▶ [The exercise]:
Restate each line of the listing exactly, without carrying over any pictures.

▶ [Raw data]:
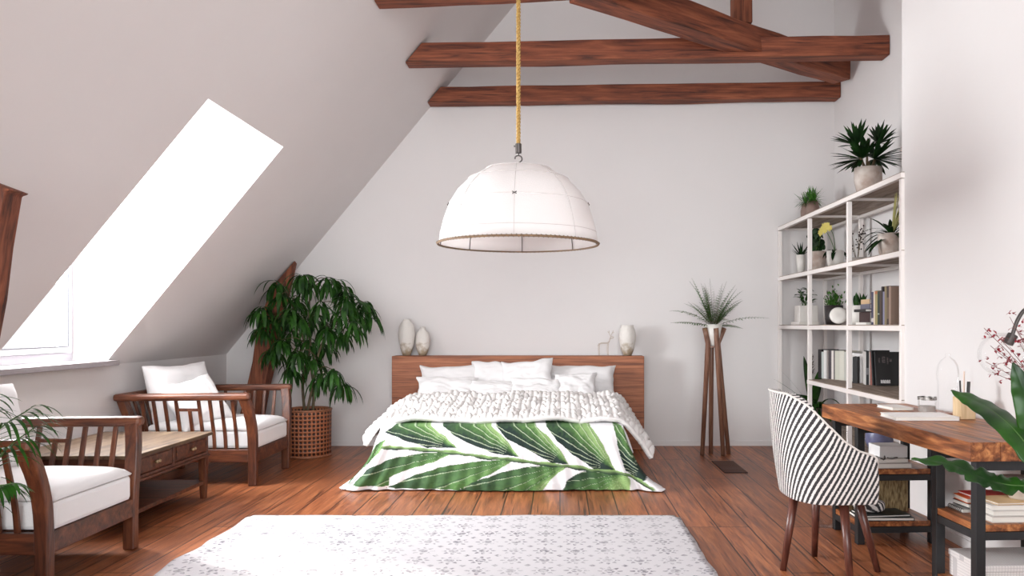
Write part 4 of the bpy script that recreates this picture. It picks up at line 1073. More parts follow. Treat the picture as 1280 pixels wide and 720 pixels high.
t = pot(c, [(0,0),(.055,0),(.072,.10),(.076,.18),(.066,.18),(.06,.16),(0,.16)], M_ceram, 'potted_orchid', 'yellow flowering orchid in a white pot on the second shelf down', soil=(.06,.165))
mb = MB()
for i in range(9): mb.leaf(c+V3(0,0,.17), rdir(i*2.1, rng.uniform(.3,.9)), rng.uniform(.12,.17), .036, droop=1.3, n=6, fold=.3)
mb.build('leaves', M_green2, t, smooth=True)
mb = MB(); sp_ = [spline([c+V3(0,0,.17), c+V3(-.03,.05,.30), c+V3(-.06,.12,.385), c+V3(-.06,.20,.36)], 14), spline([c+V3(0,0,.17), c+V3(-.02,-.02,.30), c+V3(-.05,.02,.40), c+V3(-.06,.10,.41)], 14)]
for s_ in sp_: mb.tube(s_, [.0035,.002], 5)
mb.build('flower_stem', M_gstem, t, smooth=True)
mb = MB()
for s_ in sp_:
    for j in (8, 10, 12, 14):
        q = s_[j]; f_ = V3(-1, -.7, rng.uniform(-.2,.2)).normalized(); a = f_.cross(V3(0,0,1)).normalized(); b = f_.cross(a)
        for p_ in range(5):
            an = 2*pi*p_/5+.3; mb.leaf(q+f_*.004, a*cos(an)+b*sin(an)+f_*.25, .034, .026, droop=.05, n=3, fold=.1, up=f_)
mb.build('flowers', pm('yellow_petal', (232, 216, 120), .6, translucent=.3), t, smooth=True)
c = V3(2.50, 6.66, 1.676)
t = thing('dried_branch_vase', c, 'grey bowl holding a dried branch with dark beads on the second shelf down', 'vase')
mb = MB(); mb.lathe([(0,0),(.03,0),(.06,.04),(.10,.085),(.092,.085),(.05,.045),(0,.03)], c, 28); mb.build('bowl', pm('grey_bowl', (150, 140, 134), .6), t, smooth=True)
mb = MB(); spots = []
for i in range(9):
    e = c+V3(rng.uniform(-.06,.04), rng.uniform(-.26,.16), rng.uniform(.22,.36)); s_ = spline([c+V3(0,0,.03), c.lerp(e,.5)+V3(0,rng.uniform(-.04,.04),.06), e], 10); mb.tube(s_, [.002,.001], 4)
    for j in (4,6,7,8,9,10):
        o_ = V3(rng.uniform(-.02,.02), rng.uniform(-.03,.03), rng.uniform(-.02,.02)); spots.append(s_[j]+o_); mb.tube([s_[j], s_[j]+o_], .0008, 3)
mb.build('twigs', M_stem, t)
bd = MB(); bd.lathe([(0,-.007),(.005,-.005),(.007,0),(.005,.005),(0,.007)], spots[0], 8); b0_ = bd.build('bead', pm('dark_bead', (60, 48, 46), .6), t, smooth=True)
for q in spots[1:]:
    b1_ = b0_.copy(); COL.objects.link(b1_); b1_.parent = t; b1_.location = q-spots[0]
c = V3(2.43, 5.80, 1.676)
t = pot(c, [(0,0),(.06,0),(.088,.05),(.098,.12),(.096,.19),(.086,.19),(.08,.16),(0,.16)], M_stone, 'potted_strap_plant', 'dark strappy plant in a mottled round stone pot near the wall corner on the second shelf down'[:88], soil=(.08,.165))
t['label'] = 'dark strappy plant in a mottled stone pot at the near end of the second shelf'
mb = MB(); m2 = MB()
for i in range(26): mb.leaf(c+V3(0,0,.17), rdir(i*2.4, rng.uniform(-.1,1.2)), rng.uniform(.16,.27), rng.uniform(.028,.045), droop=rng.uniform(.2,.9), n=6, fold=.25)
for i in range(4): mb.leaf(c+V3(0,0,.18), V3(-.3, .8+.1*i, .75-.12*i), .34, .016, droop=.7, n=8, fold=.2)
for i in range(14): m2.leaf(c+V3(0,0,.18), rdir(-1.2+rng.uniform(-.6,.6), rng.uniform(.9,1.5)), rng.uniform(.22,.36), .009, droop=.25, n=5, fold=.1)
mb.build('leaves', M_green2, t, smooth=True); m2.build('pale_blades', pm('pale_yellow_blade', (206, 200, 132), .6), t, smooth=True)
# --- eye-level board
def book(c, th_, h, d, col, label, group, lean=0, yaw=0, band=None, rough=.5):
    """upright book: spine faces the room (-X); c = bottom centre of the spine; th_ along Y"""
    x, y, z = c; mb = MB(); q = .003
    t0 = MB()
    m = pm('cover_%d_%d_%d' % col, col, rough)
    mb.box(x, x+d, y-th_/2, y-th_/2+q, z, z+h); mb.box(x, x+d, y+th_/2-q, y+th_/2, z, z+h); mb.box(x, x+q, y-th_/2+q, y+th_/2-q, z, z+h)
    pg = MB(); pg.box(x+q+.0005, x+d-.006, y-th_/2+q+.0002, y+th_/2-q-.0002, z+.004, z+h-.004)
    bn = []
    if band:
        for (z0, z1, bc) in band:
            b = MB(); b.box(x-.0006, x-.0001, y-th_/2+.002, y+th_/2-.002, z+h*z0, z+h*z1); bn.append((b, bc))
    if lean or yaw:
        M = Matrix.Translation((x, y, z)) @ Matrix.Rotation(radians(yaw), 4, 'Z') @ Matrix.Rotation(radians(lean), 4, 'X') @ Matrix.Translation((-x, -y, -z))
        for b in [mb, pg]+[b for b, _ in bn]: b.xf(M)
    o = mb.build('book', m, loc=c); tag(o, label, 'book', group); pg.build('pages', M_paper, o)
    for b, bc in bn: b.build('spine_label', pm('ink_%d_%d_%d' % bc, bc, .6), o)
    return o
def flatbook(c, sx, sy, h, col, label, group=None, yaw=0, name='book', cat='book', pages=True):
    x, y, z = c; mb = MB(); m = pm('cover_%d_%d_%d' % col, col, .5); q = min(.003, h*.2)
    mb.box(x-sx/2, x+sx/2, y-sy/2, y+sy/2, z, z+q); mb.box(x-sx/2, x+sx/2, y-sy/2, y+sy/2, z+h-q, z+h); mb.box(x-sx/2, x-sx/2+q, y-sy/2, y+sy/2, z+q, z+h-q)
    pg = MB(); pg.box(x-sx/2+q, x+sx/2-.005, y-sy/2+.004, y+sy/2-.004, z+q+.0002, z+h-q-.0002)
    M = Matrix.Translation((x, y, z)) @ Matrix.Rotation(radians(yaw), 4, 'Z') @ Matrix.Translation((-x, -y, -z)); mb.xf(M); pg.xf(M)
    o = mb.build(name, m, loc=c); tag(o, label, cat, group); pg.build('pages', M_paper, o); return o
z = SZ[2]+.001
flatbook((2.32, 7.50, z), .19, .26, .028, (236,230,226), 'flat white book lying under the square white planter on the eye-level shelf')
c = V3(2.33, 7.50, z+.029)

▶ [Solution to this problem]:
Write part 4 of the bpy script that recreates this picture. It picks up at line 1073. More parts follow. Treat the picture as 1280 pixels wide and 720 pixels high.
t = pot(c, [(0,0),(.055,0),(.072,.10),(.076,.18),(.066,.18),(.06,.16),(0,.16)], M_ceram, 'potted_orchid', 'yellow flowering orchid in a white pot on the second shelf down', soil=(.06,.165))
mb = MB()
for i in range(9): mb.leaf(c+V3(0,0,.17), rdir(i*2.1, rng.uniform(.3,.9)), rng.uniform(.12,.17), .036, droop=1.3, n=6, fold=.3)
mb.build('leaves', M_green2, t, smooth=True)
mb = MB(); sp_ = [spline([c+V3(0,0,.17), c+V3(-.03,.05,.30), c+V3(-.06,.12,.385), c+V3(-.06,.20,.36)], 14), spline([c+V3(0,0,.17), c+V3(-.02,-.02,.30), c+V3(-.05,.02,.40), c+V3(-.06,.10,.41)], 14)]
for s_ in sp_: mb.tube(s_, [.0035,.002], 5)
mb.build('flower_stem', M_gstem, t, smooth=True)
mb = MB()
for s_ in sp_:
    for j in (8, 10, 12, 14):
        q = s_[j]; f_ = V3(-1, -.7, rng.uniform(-.2,.2)).normalized(); a = f_.cross(V3(0,0,1)).normalized(); b = f_.cross(a)
        for p_ in range(5):
            an = 2*pi*p_/5+.3; mb.leaf(q+f_*.004, a*cos(an)+b*sin(an)+f_*.25, .034, .026, droop=.05, n=3, fold=.1, up=f_)
mb.build('flowers', pm('yellow_petal', (232, 216, 120), .6, translucent=.3), t, smooth=True)
c = V3(2.50, 6.66, 1.676)
t = thing('dried_branch_vase', c, 'grey bowl holding a dried branch with dark beads on the second shelf down', 'vase')
mb = MB(); mb.lathe([(0,0),(.03,0),(.06,.04),(.10,.085),(.092,.085),(.05,.045),(0,.03)], c, 28); mb.build('bowl', pm('grey_bowl', (150, 140, 134), .6), t, smooth=True)
mb = MB(); spots = []
for i in range(9):
    e = c+V3(rng.uniform(-.06,.04), rng.uniform(-.26,.16), rng.uniform(.22,.36)); s_ = spline([c+V3(0,0,.03), c.lerp(e,.5)+V3(0,rng.uniform(-.04,.04),.06), e], 10); mb.tube(s_, [.002,.001], 4)
    for j in (4,6,7,8,9,10):
        o_ = V3(rng.uniform(-.02,.02), rng.uniform(-.03,.03), rng.uniform(-.02,.02)); spots.append(s_[j]+o_); mb.tube([s_[j], s_[j]+o_], .0008, 3)
mb.build('twigs', M_stem, t)
bd = MB(); bd.lathe([(0,-.007),(.005,-.005),(.007,0),(.005,.005),(0,.007)], spots[0], 8); b0_ = bd.build('bead', pm('dark_bead', (60, 48, 46), .6), t, smooth=True)
for q in spots[1:]:
    b1_ = b0_.copy(); COL.objects.link(b1_); b1_.parent = t; b1_.location = q-spots[0]
c = V3(2.43, 5.80, 1.676)
t = pot(c, [(0,0),(.06,0),(.088,.05),(.098,.12),(.096,.19),(.086,.19),(.08,.16),(0,.16)], M_stone, 'potted_strap_plant', 'dark strappy plant in a mottled round stone pot near the wall corner on the second shelf down'[:88], soil=(.08,.165))
t['label'] = 'dark strappy plant in a mottled stone pot at the near end of the second shelf'
mb = MB(); m2 = MB()
for i in range(26): mb.leaf(c+V3(0,0,.17), rdir(i*2.4, rng.uniform(-.1,1.2)), rng.uniform(.16,.27), rng.uniform(.028,.045), droop=rng.uniform(.2,.9), n=6, fold=.25)
for i in range(4): mb.leaf(c+V3(0,0,.18), V3(-.3, .8+.1*i, .75-.12*i), .34, .016, droop=.7, n=8, fold=.2)
for i in range(14): m2.leaf(c+V3(0,0,.18), rdir(-1.2+rng.uniform(-.6,.6), rng.uniform(.9,1.5)), rng.uniform(.22,.36), .009, droop=.25, n=5, fold=.1)
mb.build('leaves', M_green2, t, smooth=True); m2.build('pale_blades', pm('pale_yellow_blade', (206, 200, 132), .6), t, smooth=True)
# --- eye-level board
def book(c, th_, h, d, col, label, group, lean=0, yaw=0, band=None, rough=.5):
    """upright book: spine faces the room (-X); c = bottom centre of the spine; th_ along Y"""
    x, y, z = c; mb = MB(); q = .003
    t0 = MB()
    m = pm('cover_%d_%d_%d' % col, col, rough)
    mb.box(x, x+d, y-th_/2, y-th_/2+q, z, z+h); mb.box(x, x+d, y+th_/2-q, y+th_/2, z, z+h); mb.box(x, x+q, y-th_/2+q, y+th_/2-q, z, z+h)
    pg = MB(); pg.box(x+q+.0005, x+d-.006, y-th_/2+q+.0002, y+th_/2-q-.0002, z+.004, z+h-.004)
    bn = []
    if band:
        for (z0, z1, bc) in band:
            b = MB(); b.box(x-.0006, x-.0001, y-th_/2+.002, y+th_/2-.002, z+h*z0, z+h*z1); bn.append((b, bc))
    if lean or yaw:
        M = Matrix.Translation((x, y, z)) @ Matrix.Rotation(radians(yaw), 4, 'Z') @ Matrix.Rotation(radians(lean), 4, 'X') @ Matrix.Translation((-x, -y, -z))
        for b in [mb, pg]+[b for b, _ in bn]: b.xf(M)
    o = mb.build('book', m, loc=c); tag(o, label, 'book', group); pg.build('pages', M_paper, o)
    for b, bc in bn: b.build('spine_label', pm('ink_%d_%d_%d' % bc, bc, .6), o)
    return o
def flatbook(c, sx, sy, h, col, label, group=None, yaw=0, name='book', cat='book', pages=True):
    x, y, z = c; mb = MB(); m = pm('cover_%d_%d_%d' % col, col, .5); q = min(.003, h*.2)
    mb.box(x-sx/2, x+sx/2, y-sy/2, y+sy/2, z, z+q); mb.box(x-sx/2, x+sx/2, y-sy/2, y+sy/2, z+h-q, z+h); mb.box(x-sx/2, x-sx/2+q, y-sy/2, y+sy/2, z+q, z+h-q)
    pg = MB(); pg.box(x-sx/2+q, x+sx/2-.005, y-sy/2+.004, y+sy/2-.004, z+q+.0002, z+h-q-.0002)
    M = Matrix.Translation((x, y, z)) @ Matrix.Rotation(radians(yaw), 4, 'Z') @ Matrix.Translation((-x, -y, -z)); mb.xf(M); pg.xf(M)
    o = mb.build(name, m, loc=c); tag(o, label, cat, group); pg.build('pages', M_paper, o); return o
z = SZ[2]+.001
flatbook((2.32, 7.50, z), .19, .26, .028, (236,230,226), 'flat white book lying under the square white planter on the eye-level shelf')
c = V3(2.33, 7.50, z+.029)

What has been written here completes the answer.